Prendre des responsabilités, non pas parce qu’on est une femme, mais parce qu’on a des compétences.

« La féminisation et le rajeunissement des CA sont deux priorités pour La Coopération Agricole », reprend Dominique Chargé qui alerte lui aussi sur la fausse bonne idée d’aller chercher de futures administratrices : « Mieux vaut communiquer, sensibiliser pour qu’elles viennent d’elles-mêmes ». Au sein des Bottées, cela passe par des journées de découverte du milieu coopératif, des présentations dans les écoles, des formations sur la confiance en soi ou la prise de parole en public par exemple. Adeline Hermant fait part de son expérience : « Administratrice stagiaire pendant un an, j’ai pu voir si cette responsabilité m’intéressait et si je m’en sentais capable. Je voulais pouvoir rester moi-même. J’ai été très bien accueillie, c’est une aventure humaine vraiment enrichissante avec, certes, des moments difficiles mais un bel esprit de cohésion. »

Montrer que le monde coopératif se renouvelle et se féminise.

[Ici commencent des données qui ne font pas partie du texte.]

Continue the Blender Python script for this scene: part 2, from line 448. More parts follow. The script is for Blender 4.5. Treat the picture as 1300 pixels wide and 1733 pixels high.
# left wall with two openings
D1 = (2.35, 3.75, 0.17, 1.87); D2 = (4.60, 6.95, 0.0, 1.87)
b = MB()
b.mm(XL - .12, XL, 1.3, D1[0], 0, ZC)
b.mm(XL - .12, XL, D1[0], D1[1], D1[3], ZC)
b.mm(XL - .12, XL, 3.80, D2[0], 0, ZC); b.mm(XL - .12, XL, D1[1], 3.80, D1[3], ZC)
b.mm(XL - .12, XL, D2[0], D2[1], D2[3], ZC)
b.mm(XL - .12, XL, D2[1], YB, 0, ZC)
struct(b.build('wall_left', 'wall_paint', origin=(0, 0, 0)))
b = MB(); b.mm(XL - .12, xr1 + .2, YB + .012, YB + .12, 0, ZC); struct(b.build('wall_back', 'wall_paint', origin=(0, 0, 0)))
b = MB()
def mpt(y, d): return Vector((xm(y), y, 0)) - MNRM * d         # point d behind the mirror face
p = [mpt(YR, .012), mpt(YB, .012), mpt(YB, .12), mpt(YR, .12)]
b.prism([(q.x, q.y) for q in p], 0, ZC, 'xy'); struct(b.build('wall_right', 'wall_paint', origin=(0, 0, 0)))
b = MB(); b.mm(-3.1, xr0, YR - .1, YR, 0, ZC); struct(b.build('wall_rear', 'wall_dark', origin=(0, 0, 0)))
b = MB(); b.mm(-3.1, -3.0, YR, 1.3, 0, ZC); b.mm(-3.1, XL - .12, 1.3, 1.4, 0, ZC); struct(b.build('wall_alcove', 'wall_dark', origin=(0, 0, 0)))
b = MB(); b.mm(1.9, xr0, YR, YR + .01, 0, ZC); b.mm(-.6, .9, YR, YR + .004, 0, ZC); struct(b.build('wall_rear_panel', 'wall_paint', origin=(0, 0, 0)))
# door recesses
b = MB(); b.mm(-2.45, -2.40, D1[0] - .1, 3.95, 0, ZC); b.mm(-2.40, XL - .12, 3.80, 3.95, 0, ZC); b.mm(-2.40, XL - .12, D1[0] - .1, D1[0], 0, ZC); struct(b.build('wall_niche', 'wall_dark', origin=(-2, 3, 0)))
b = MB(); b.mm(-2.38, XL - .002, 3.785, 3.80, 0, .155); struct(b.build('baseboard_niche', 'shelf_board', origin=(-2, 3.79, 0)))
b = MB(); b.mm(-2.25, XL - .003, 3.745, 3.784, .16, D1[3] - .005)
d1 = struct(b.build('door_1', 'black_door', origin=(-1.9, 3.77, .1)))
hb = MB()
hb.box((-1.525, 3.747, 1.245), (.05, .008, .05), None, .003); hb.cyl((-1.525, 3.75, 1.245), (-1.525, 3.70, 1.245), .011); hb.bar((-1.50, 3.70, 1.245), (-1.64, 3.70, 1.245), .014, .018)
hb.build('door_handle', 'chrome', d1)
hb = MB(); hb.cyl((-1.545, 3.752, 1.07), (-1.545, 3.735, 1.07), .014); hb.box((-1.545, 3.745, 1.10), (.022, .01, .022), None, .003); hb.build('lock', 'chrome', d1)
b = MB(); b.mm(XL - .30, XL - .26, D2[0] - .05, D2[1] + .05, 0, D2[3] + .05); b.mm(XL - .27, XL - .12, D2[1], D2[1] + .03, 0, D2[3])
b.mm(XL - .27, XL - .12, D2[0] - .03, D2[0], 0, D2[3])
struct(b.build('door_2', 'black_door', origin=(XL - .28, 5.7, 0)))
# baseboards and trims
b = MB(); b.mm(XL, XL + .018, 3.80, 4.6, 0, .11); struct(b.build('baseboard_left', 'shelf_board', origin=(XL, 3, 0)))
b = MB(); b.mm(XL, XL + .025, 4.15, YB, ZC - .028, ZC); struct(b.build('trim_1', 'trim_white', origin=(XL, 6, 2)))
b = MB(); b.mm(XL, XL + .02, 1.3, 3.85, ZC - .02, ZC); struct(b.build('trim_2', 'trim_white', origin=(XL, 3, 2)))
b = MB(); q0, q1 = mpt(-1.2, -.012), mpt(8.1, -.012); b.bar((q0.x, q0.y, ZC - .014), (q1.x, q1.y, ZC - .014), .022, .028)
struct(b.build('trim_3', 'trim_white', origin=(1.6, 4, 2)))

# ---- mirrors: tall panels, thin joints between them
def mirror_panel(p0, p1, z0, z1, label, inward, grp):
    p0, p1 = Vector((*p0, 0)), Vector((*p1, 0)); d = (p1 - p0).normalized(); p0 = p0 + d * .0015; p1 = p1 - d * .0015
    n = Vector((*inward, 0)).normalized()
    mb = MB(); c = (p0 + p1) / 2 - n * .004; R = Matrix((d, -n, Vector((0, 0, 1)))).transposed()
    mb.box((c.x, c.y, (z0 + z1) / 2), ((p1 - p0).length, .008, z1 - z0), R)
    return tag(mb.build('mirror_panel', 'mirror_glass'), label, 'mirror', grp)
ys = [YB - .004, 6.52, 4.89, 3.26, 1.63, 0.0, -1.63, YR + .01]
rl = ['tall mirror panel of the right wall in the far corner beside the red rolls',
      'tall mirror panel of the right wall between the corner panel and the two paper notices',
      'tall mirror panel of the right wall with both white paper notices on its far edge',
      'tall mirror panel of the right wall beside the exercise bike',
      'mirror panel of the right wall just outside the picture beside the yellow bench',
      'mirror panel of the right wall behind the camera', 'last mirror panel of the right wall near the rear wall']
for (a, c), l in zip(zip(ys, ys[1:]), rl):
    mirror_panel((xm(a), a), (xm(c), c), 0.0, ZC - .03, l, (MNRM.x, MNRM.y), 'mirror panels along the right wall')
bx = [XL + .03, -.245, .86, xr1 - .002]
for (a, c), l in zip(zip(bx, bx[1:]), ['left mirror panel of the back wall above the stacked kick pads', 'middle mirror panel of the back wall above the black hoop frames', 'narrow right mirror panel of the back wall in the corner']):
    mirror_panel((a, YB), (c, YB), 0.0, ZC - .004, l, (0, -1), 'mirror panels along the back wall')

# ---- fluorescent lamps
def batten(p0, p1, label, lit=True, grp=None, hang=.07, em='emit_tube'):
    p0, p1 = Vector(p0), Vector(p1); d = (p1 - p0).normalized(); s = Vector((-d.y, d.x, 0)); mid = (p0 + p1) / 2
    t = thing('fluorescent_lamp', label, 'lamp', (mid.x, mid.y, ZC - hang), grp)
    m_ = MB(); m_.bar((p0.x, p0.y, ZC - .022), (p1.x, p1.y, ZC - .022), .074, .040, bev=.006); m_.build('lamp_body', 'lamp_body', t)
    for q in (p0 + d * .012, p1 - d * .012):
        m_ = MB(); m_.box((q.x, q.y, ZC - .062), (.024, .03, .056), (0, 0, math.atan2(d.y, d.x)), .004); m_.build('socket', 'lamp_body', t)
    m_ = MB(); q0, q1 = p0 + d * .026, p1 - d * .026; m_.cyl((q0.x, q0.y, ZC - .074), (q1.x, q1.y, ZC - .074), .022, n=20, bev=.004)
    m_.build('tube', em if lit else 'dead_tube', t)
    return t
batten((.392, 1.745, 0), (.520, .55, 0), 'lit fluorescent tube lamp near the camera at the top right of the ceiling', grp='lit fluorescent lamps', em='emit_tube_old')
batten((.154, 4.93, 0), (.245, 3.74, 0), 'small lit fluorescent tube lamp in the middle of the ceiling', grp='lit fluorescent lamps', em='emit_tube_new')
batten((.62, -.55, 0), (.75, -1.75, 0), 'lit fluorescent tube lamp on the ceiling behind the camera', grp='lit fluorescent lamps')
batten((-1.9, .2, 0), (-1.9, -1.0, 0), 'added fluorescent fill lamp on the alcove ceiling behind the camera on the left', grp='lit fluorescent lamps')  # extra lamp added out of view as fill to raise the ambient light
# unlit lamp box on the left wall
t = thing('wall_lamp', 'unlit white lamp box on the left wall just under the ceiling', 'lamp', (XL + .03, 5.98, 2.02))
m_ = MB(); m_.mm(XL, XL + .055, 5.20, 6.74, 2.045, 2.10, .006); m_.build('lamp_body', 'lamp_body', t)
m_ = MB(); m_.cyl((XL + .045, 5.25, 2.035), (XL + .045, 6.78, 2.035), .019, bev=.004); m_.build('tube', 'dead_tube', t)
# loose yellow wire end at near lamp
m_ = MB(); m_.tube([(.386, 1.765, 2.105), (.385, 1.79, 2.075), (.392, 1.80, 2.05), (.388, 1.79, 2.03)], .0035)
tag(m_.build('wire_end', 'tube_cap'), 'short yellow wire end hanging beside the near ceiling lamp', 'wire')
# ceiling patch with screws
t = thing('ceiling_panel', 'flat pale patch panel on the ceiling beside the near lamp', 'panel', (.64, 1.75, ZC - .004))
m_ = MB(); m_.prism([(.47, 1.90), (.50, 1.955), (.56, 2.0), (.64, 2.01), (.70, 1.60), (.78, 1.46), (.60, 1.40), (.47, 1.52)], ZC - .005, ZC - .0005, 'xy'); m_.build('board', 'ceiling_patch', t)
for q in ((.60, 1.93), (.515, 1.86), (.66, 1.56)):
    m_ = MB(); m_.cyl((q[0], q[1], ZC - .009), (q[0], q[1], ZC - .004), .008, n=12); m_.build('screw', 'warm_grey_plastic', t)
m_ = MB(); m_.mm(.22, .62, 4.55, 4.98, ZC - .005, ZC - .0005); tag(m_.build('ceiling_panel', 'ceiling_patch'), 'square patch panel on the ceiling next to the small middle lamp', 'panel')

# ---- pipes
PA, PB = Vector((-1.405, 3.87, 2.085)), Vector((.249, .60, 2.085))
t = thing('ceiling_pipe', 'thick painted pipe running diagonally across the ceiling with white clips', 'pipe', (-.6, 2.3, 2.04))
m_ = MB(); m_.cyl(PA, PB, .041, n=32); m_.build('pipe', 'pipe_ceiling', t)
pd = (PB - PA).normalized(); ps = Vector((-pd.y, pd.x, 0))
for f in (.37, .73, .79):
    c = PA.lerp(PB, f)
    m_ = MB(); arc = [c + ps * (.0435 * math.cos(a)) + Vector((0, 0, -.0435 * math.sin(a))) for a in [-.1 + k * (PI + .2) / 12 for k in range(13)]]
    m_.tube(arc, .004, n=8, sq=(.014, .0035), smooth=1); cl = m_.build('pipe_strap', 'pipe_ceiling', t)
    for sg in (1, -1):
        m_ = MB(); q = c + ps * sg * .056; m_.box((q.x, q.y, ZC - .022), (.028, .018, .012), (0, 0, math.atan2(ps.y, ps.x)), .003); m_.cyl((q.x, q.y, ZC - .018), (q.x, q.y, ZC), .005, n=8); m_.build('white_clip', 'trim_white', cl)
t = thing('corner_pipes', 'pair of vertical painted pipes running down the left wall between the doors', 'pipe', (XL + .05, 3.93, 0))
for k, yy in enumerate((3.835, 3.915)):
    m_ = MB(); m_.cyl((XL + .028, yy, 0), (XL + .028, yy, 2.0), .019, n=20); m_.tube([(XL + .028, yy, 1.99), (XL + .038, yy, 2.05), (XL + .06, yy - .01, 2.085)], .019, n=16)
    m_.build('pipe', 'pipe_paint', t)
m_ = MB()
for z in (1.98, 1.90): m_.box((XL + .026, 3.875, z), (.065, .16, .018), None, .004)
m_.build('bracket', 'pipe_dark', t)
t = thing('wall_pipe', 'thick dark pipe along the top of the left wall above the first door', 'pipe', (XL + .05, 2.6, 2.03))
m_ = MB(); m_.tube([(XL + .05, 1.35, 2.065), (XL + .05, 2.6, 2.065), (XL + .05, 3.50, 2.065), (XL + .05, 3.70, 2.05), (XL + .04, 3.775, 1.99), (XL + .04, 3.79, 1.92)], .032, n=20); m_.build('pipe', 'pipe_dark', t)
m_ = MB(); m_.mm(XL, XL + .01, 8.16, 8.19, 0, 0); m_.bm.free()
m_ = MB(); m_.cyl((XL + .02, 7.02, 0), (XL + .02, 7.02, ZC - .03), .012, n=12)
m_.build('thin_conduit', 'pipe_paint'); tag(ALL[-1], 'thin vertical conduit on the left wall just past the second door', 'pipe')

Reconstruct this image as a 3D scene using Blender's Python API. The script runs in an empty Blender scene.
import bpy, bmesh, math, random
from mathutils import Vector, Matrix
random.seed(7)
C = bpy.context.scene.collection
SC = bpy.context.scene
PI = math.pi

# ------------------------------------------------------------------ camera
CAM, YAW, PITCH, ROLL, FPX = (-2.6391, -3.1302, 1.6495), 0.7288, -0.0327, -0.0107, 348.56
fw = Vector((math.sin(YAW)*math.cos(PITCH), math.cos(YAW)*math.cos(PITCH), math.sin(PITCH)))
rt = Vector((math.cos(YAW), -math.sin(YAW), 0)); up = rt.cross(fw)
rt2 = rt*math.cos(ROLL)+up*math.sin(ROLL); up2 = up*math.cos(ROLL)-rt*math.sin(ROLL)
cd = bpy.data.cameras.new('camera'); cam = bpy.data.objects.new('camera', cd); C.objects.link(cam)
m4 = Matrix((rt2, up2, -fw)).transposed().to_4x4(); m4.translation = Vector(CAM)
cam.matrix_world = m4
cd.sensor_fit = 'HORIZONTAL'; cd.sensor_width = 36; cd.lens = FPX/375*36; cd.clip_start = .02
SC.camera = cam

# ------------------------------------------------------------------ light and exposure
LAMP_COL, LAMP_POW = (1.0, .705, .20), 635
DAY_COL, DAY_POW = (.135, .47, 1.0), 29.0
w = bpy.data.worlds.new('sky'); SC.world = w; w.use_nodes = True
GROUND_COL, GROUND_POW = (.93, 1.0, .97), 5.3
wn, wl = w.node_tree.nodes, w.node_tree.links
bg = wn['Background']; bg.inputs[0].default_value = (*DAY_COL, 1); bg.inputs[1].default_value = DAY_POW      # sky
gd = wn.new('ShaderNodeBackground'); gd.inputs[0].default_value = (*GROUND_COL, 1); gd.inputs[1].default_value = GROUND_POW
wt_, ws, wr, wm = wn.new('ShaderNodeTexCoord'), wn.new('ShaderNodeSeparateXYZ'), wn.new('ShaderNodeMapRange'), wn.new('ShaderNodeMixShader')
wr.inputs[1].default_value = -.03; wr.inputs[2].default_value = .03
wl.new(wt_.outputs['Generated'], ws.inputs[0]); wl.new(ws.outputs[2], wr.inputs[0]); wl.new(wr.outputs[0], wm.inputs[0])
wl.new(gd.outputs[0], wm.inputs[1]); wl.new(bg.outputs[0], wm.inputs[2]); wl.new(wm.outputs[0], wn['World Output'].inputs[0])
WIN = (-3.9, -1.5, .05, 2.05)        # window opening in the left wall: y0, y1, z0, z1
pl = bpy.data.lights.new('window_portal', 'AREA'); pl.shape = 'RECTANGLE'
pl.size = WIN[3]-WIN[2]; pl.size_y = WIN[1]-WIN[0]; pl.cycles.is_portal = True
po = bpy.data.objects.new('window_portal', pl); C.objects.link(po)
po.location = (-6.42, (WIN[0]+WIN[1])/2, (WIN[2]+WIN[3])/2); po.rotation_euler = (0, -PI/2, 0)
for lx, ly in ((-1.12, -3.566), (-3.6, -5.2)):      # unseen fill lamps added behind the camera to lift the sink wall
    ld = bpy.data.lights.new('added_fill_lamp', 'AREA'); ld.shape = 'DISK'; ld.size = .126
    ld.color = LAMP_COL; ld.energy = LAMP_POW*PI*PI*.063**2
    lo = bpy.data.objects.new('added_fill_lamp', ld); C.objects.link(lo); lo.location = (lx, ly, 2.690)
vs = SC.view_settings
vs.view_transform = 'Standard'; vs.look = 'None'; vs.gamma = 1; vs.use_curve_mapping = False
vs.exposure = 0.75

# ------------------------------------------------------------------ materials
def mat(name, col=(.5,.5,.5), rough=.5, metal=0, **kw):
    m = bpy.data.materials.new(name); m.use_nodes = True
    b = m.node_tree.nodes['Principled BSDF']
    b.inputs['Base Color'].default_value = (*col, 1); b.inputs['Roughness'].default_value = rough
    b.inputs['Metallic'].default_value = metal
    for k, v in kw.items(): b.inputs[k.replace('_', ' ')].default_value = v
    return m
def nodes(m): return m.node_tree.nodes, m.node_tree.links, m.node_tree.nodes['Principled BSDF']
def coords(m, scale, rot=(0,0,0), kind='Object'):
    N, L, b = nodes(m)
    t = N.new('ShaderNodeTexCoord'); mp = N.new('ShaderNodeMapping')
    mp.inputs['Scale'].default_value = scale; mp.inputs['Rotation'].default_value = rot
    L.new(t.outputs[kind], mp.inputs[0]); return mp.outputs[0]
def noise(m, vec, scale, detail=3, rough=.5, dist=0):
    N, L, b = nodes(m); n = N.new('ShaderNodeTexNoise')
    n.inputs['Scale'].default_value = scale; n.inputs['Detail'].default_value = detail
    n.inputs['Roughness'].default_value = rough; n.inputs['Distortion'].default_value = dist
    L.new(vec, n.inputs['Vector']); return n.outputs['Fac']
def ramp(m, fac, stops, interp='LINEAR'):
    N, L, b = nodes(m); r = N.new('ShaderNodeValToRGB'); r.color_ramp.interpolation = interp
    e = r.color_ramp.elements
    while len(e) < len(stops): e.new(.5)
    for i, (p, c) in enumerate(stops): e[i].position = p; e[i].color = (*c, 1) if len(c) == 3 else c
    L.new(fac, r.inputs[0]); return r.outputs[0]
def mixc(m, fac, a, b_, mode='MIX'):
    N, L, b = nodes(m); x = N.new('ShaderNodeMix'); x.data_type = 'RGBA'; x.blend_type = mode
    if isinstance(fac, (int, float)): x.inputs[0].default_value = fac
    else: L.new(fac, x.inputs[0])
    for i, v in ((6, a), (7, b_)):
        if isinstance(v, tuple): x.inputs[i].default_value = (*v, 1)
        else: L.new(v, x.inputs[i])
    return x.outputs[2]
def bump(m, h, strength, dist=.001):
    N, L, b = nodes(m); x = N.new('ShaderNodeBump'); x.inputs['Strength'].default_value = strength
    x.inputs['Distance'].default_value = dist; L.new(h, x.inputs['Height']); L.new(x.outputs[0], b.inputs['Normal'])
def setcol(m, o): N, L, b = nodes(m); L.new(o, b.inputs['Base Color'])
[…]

Pour attirer des femmes et des jeunes, il importe donc de communiquer. Les Bottées disposent d’ailleurs d’une page Facebook sur laquelle, chaque lundi, est publié le portrait d’une agricultrice du groupe. Des « role models » en quelque sorte. Et le groupe d’agricultrices sera bientôt sur Instagram. Beaucoup de coopératives se dotent d’un responsable, d’une commission voire d’un service, communication. « Cela ne doit plus être perçu comme un coût mais comme un investissement », pointe Dominique Chargé. Et « les messages se travaillent pour ne pas se laisser trop envahir par les sentiments », complète Étienne Fourmont. Pour la coopération agricole, à l’image de l’agriculture en général, il faut « dire les choses comme elles sont, simplement, et surtout montrer que le monde coopératif se renouvelle et se féminise », exhorte son président national. « En sortant de l’entre-soi, pour s’ouvrir à l’ensemble de la société », conclut-il.